[WHAT YOU ARE ASKED TO DO]: Scan the listing and work out how many lines contain the word "scene". Nothing but the number should be given.

┌────────

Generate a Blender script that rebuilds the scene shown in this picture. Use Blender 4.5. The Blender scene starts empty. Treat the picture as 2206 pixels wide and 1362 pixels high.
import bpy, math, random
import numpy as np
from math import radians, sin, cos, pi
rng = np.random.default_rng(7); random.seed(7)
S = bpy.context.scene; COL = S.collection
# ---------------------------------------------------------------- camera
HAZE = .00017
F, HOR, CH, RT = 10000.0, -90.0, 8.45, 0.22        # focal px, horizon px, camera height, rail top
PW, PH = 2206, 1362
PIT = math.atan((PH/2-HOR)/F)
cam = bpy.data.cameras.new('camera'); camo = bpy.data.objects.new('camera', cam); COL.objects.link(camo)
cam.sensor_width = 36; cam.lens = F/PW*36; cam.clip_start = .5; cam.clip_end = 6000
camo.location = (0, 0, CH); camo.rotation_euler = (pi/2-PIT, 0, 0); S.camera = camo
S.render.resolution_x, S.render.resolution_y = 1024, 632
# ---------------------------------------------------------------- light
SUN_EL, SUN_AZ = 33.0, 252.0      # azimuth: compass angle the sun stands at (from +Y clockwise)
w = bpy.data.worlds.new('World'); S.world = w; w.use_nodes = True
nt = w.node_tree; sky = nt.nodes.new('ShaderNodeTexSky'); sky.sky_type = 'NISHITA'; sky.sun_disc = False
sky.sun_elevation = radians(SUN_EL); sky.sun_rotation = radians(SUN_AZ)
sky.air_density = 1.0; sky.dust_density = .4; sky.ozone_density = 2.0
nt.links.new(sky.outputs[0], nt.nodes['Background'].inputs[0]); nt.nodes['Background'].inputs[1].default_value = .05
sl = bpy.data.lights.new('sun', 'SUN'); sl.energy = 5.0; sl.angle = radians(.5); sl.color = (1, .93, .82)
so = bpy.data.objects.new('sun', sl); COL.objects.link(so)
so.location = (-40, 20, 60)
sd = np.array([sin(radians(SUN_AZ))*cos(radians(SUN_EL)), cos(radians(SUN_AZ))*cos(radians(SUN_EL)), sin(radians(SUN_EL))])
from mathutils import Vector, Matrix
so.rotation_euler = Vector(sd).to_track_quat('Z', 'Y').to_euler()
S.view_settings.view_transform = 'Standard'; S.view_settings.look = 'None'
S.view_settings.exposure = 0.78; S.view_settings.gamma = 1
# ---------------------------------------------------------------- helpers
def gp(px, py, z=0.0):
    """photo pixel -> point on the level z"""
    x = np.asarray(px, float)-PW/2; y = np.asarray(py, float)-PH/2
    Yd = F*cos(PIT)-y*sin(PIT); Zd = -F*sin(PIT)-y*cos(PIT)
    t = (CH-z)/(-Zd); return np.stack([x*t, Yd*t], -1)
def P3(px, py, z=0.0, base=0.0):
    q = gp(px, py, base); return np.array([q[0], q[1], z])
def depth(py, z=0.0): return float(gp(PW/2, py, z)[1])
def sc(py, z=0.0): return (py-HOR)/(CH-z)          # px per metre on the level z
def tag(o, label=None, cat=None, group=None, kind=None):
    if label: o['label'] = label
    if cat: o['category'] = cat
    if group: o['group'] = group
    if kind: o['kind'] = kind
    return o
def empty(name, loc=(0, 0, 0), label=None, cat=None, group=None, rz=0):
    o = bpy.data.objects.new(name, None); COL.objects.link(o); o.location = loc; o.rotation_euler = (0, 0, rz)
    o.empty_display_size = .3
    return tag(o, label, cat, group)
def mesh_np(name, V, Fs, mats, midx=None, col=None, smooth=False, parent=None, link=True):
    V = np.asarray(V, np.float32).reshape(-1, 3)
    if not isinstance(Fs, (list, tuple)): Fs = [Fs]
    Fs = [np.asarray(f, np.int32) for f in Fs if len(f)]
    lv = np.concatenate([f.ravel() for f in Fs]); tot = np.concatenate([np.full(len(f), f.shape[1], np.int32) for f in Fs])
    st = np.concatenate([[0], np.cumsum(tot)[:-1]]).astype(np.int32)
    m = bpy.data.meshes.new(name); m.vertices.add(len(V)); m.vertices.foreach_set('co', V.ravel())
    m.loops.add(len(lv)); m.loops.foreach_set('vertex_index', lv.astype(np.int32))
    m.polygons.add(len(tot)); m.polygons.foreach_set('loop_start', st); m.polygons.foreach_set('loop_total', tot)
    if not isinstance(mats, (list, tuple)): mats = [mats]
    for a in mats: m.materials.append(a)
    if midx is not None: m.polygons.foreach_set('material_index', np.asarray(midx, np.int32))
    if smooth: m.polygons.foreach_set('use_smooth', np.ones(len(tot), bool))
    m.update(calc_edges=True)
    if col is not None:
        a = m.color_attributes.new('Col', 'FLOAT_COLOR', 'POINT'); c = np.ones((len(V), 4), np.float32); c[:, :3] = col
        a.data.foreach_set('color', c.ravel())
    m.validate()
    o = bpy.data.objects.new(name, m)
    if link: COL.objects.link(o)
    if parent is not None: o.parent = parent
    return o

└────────

[REPLY TO THE TASK]: 2